- [WRITTEN REQUEST] Your task is to retype, word for word, the lines from the start of the data through the line holding "def polar(az, D): return". Do not include the pictures.
* start DATASET RECORDS *
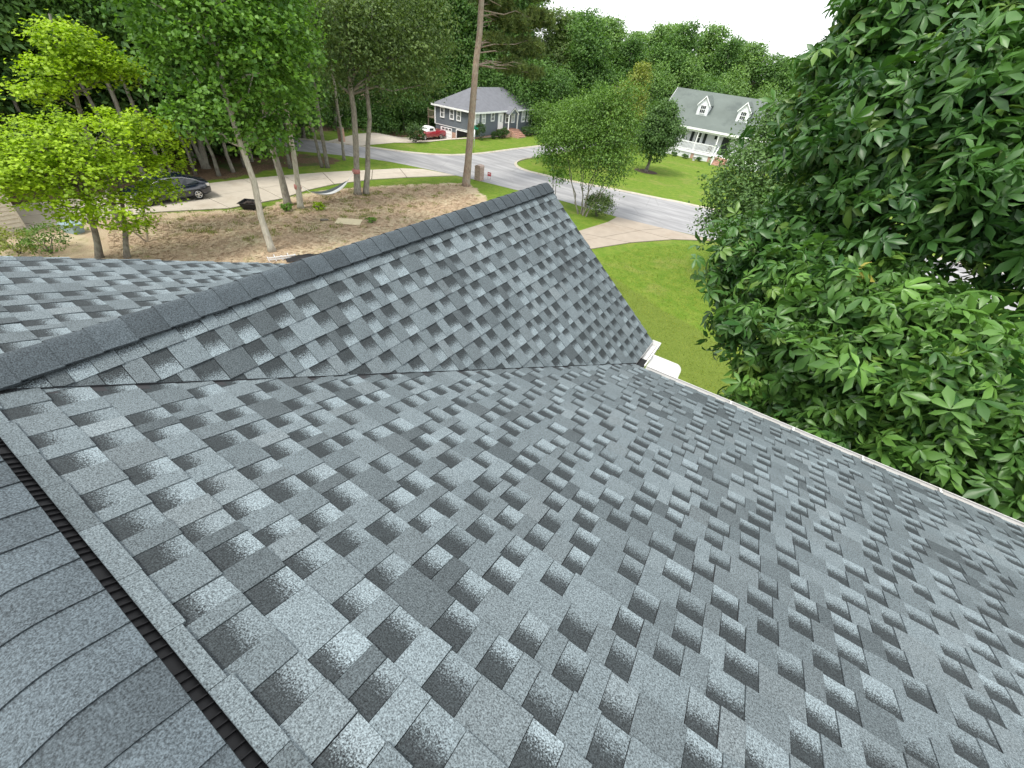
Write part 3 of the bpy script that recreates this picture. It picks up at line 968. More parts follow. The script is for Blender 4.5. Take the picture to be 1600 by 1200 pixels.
def tree(name, label, base, top, r0, r1, lobes, crown_args, leaf, bark, seed, group=None, cat='tree', extra_trunks=(), **tk):
    R = random.Random(seed); g = np.random.default_rng(seed)
    base = Vector(base)
    root = thing(name, label, cat, base, group=group)
    mb = trunk_mesh(base, top, r0, r1, R, lobes, **tk)
    for b2, t2, ra, rb in extra_trunks:
        m2 = trunk_mesh(b2, t2, ra, rb, R, (), **{k: v for k, v in tk.items() if k in ('wob', 'flare')})
        mb.add(m2.v, m2.f, True)
    mb.build('trunk', M[bark], root)
    lb = np.asarray(lobes, float).copy(); lb[:, :3] -= np.array(base)
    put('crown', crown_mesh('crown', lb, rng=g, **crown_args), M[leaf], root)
    return root

gz = lambda x, y: float(height(x * K, y * K))
gp = lambda x, y, z=0.0: (x * K, y * K, gz(x, y) + z)
def polar(az, D): return (D * math.sin(rad(az)), D * math.cos(rad(az)))

# ---- the big hickory beside the house: compound leaves of five leaflets
def leaflet(L, W, droop):
    xs = [0, .28, .66, 1.0]; ws = [0.04, .72, 1.0, 0.0]
    v = [(0, 0, 0), (L * .28, W * .5 * .62, .10 * W), (L * .66, W * .5, .10 * W - droop * .35), (L, 0, -droop), (L * .66, -W * .5, .10 * W - droop * .35), (L * .28, -W * .5 * .62, .10 * W), (L * .5, 0, -.06 * W - droop * .15)]
    f = [(0, 6, 1), (1, 6, 2), (2, 6, 3), (3, 6, 4), (4, 6, 5), (5, 6, 0)]
    return np.array(v), np.array(f)

def compound(R):
    V, F, A = [], [], []
    k = R.choice((5, 5, 5, 7))
    ang = {5: (-108, -52, 0, 52, 108), 7: (-122, -82, -40, 0, 40, 82, 122)}[k]
    n = 0
    for a in ang:
        L = .175 * (1.25 - abs(a) / 240) * R.uniform(.85, 1.1)
        v, f = leaflet(L, L * R.uniform(.34, .42), L * R.uniform(.15, .6))
        c, s = math.cos(rad(a + R.uniform(-9, 9))), math.sin(rad(a + R.uniform(-9, 9)))
        tl = R.uniform(-.35, .1)
        v = v @ np.array([[math.cos(tl), 0, math.sin(tl)], [0, 1, 0], [-math.sin(tl), 0, math.cos(tl)]])
        v = np.stack([v[:, 0] * c - v[:, 1] * s + (.02 if abs(a) < 60 else 0), v[:, 0] * s + v[:, 1] * c, v[:, 2]], 1)
        V.append(v); F.append(f + n); n += len(v)
        A += [R.uniform(-.10, .10)] * len(v)
    return np.concatenate(V), np.concatenate(F), np.array(A)

def orient(N, g):
    a = unit(np.cross(N, g.normal(size=N.shape)))
    b = np.cross(N, a)
    return np.stack([a, b, N], -1)          # columns

def hickory(name, label, base, lobes, seed, n_tw, per, n_single, yel, bark='bark_dark', leaf='leaf_near'):
    R = random.Random(seed); g = np.random.default_rng(seed)
    base = Vector(base)
    root = thing(name, label, 'tree', base)
    cz = max(l[2] for l in lobes)
    lobes_c = np.mean(np.asarray(lobes)[:, :3], 0)
    trunk_mesh(base, (lobes_c[0] * .7 + base.x * .3, lobes_c[1] * .7 + base.y * .3, cz - .3), .24, .06, R, lobes, br=.22, fork=.5).build('trunk', M[bark], root)
    P, N, ti = crown_points(lobes, n_tw, per, .13, g, shell=.5, squash=.95, up=.5)
    N = unit(N + g.normal(size=N.shape) * .32)
    ok = P[:, 1] > YE + .34
    P, N, ti = P[ok], N[ok], ti[ok]
    Rm = orient(N, g)
    sc = g.uniform(.55, 1.2, len(P))
    var = [compound(R) for _ in range(8)]
    vk_ = g.integers(0, 8, len(P))
    fresh = (g.random(len(P)) < .06)
    ti = np.clip(ti * .85 + fresh * .5, 0, 1)
    ye = (g.random(len(P)) < yel) * g.uniform(.5, 1.0, len(P)) + fresh * .10
    # score: what stands nearest and in view
    q = P - np.array(EYE); dep = q @ np.array(ax_f); sx = (q @ np.array(ax_r)) / dep; sy = (q @ np.array(ax_u)) / dep
    lookat = -(q / np.linalg.norm(q, axis=1, keepdims=True))
    outw = np.min(np.linalg.norm((P[:, None, :] - np.asarray(lobes)[None, :, :3]), axis=2) / np.asarray(lobes)[None, :, 3], axis=1)
    score = np.where((np.abs(sx) < 1.2) & (np.abs(sy) < .92) & (outw > .8), np.abs(np.sum(lookat * N, 1)) / dep ** 2, 0)
    sel = set(np.argsort(-score)[:n_single].tolist()) if n_single else set()
    vb = []
    for j, (v, f, a) in enumerate(var):
        vb.append((v, f, a))
    Vs, Fs, As = [], [], []
    n = 0
    crown_o = None
    for j in range(8):
        v, f, a = vb[j]
        ids = np.array([i for i in np.nonzero(vk_ == j)[0] if i not in sel])
        if not len(ids): continue
        W = np.einsum('nij,kj->nki', Rm[ids], v) * sc[ids][:, None, None] + P[ids][:, None, :] - np.array(base)
        m_ = len(v)
        Vs.append(W.reshape(-1, 3))
        Fs.append((f[None] + (np.arange(len(ids)) * m_)[:, None, None] + n).reshape(-1, 3))
        at = np.zeros((len(ids), m_, 4)); at[..., 0] = np.clip(ti[ids][:, None] + a[None], 0, 1); at[..., 1] = ye[ids][:, None]; at[..., 3] = 1
        As.append(at.reshape(-1, 4)); n += len(ids) * m_
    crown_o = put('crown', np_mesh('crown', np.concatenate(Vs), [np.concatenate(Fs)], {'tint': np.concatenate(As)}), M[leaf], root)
    meshes = {}
    for i in sorted(sel):
        lev = (round(float(ti[i]) * 5), 0 if ye[i] < .2 else (1 if ye[i] < .6 else 2), int(vk_[i]))
        if lev not in meshes:
            v, f, a = vb[lev[2]]
            at = np.zeros((len(v), 4)); at[:, 0] = np.clip(lev[0] / 5 + a, 0, 1); at[:, 1] = (0, .4, .85)[lev[1]]; at[:, 3] = 1
            meshes[lev] = np_mesh('leaf', v, [f], {'tint': at})
        o = put('leaf', meshes[lev], M[leaf], crown_o)
        m4 = Matrix([list(Rm[i][r] * sc[i]) + [float(P[i][r] - base[r])] for r in range(3)] + [[0, 0, 0, 1]])
        o.matrix_local = m4
    return root

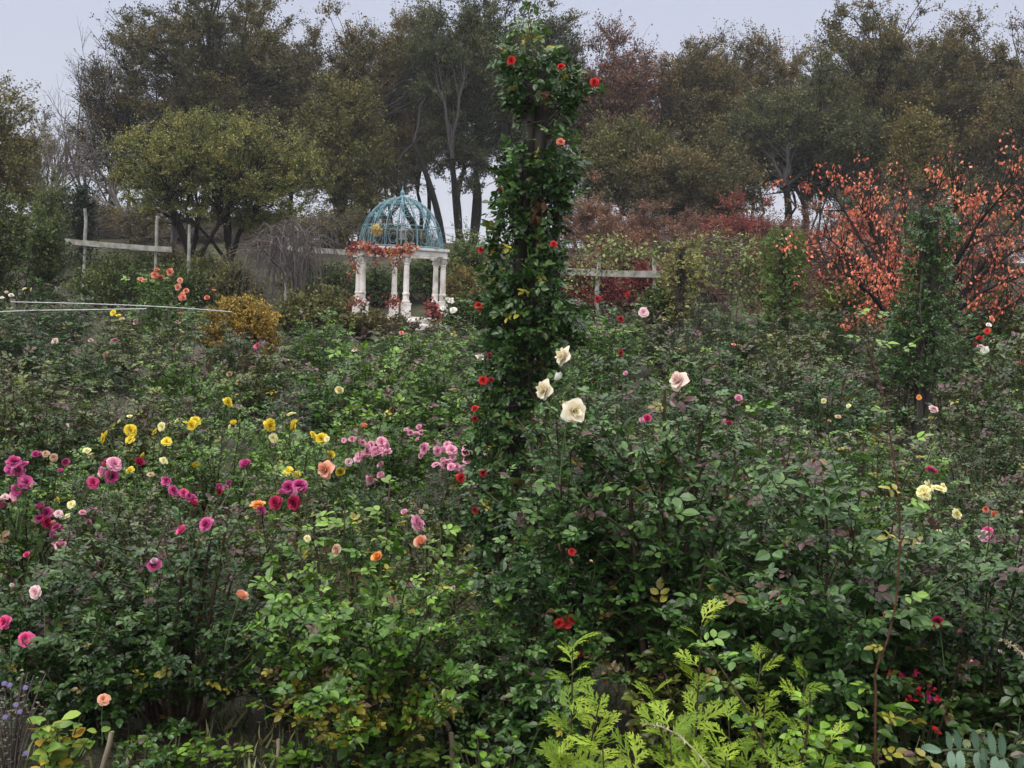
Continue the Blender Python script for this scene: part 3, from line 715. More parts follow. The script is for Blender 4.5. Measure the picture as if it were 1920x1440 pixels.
leafy_column('climber_column', 'fresh green leafy column beside the pale vine trellis', 'climber',
             [(428, 1450, 1500, .5), (450, 1428, 1508, 1), (500, 1430, 1508, 1), (560, 1432, 1506, 1), (600, 1432, 1505, .8)],
             20, 1900, .05, T_COL, 32, (1466, 1470, 440), tint=(.1, .9), post_r=.05)
leafy_column('climber_column', 'yellowing climber on a post at the left end of the pale vine', 'climber',
             [(452, 1285, 1315, .4), (480, 1240, 1322, 1), (530, 1232, 1330, 1), (560, 1246, 1290, .6), (600, 1248, 1296, .6)],
             20.5, 620, .055, T_YEL, 33, (1272, 1275, 465), tint=(.1, 1.0), post_r=.05)

# vine over an arched wire trellis
def vine_arch():
    d = 21.5; R = np.random.default_rng(41); b = ground_at(1330, d)
    o = thing('vine_trellis', b, 'black wire arch trellis with grid sides holding up the pale vine', 'trellis')
    g = Geo(); W = .52; top = P(1345, 455, d)[2] - b[2]
    cx = (P(1345, 500, d) - b)[0]
    for dy in (-.3, .3):
        for x in np.linspace(-.36, .36, 5):
            tubes(g, np.array([[cx + x, dy, -.05], [cx + x, dy, top * .5], [cx + x, dy, top - .12]]), .011, 5)
        th = np.linspace(0, np.pi, 12)
        tubes(g, np.stack([cx + .36 * np.cos(th), np.full(12, dy), top - .12 + .2 * np.sin(th)], -1), .011, 5)
        for z in np.arange(.25, top - .1, .22):
            tubes(g, np.array([[cx - .36, dy, z], [cx, dy, z], [cx + .36, dy, z]]), .008, 4)
    for x in (-.36, .36):
        for z in np.arange(.25, top - .1, .44):
            tubes(g, np.array([[cx + x, -.3, z], [cx + x, 0, z], [cx + x, .3, z]]), .008, 4)
    g.build('wire_frame', WIRE, o)
    v = thing('vine', b, 'pale green trailing vine spread over fence and wire arch, left of the leafy column', 'vine')
    lf, st = Geo(), Geo()
    prof = [((1130, 486), (1165, 474), (1195, 466), (1235, 474)), ((1225, 470), (1290, 452), (1350, 448), (1415, 470)), 
            ((1300, 470), (1330, 500), (1360, 520), (1400, 545)), ((1360, 465), (1400, 480), (1420, 510), (1412, 560)), ((1300, 480), (1300, 510), (1290, 540), (1300, 570)),
            ((1080, 530), (1100, 500), (1130, 470), (1150, 455)), ((1380, 480), (1380, 500), (1385, 540), (1390, 580))]
    for strand in prof:
        for rep in range(4):
            jx, jy = R.normal(0, 12), R.normal(0, 9)
            pts = np.array([P(x + jx + R.normal(0, 9), y + jy + R.normal(0, 8), d + R.uniform(-.4, .4)) for x, y in strand]) - b
            t_ = np.linspace(0, 3, 16); pp = np.stack([np.interp(t_, np.arange(4), pts[:, q]) for q in range(3)], -1) + R.normal(0, .03, (16, 3))
            tubes(st, pp, .008, 4)
            n = 105; q = R.integers(0, 16, n); pos = pp[q] + R.normal(0, .10, (n, 3)) * [1, 1, .8] * (.5 + .8 * R.uniform(0, 1, 16))[q][:, None]
            scatter(lf, LEAF_MID, pos, R.normal(0, .6, (n, 3)) + [0, 0, -.3], R.normal(0, .5, (n, 3)) + [0, -.3, 1], R.uniform(.05, .1, n), R.uniform(0, .9, n))
    st.build('stems', STEM, v); lf.build('foliage', T_LIM, v)
vine_arch()

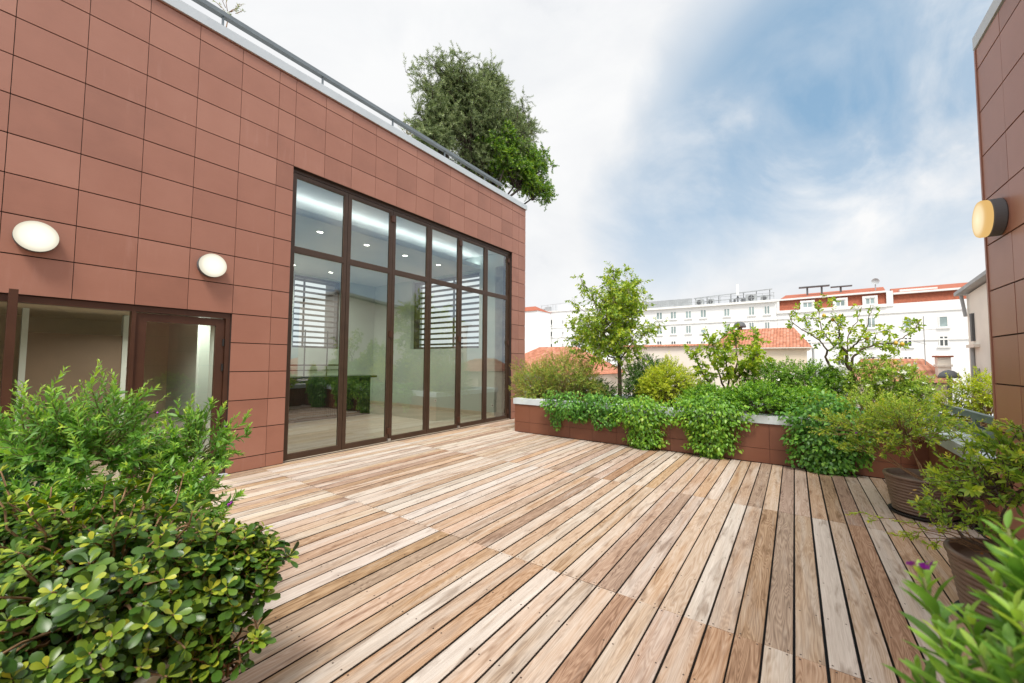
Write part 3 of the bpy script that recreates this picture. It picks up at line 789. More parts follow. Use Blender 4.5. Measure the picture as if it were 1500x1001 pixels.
* end DATASET RECORDS *
- [ANSWER TO THE EXERCISE]
Write part 3 of the bpy script that recreates this picture. It picks up at line 968. More parts follow. The script is for Blender 4.5. Take the picture to be 1600 by 1200 pixels.
def tree(name, label, base, top, r0, r1, lobes, crown_args, leaf, bark, seed, group=None, cat='tree', extra_trunks=(), **tk):
    R = random.Random(seed); g = np.random.default_rng(seed)
    base = Vector(base)
    root = thing(name, label, cat, base, group=group)
    mb = trunk_mesh(base, top, r0, r1, R, lobes, **tk)
    for b2, t2, ra, rb in extra_trunks:
        m2 = trunk_mesh(b2, t2, ra, rb, R, (), **{k: v for k, v in tk.items() if k in ('wob', 'flare')})
        mb.add(m2.v, m2.f, True)
    mb.build('trunk', M[bark], root)
    lb = np.asarray(lobes, float).copy(); lb[:, :3] -= np.array(base)
    put('crown', crown_mesh('crown', lb, rng=g, **crown_args), M[leaf], root)
    return root

gz = lambda x, y: float(height(x * K, y * K))
gp = lambda x, y, z=0.0: (x * K, y * K, gz(x, y) + z)
def polar(az, D): return (D * math.sin(rad(az)), D * math.cos(rad(az)))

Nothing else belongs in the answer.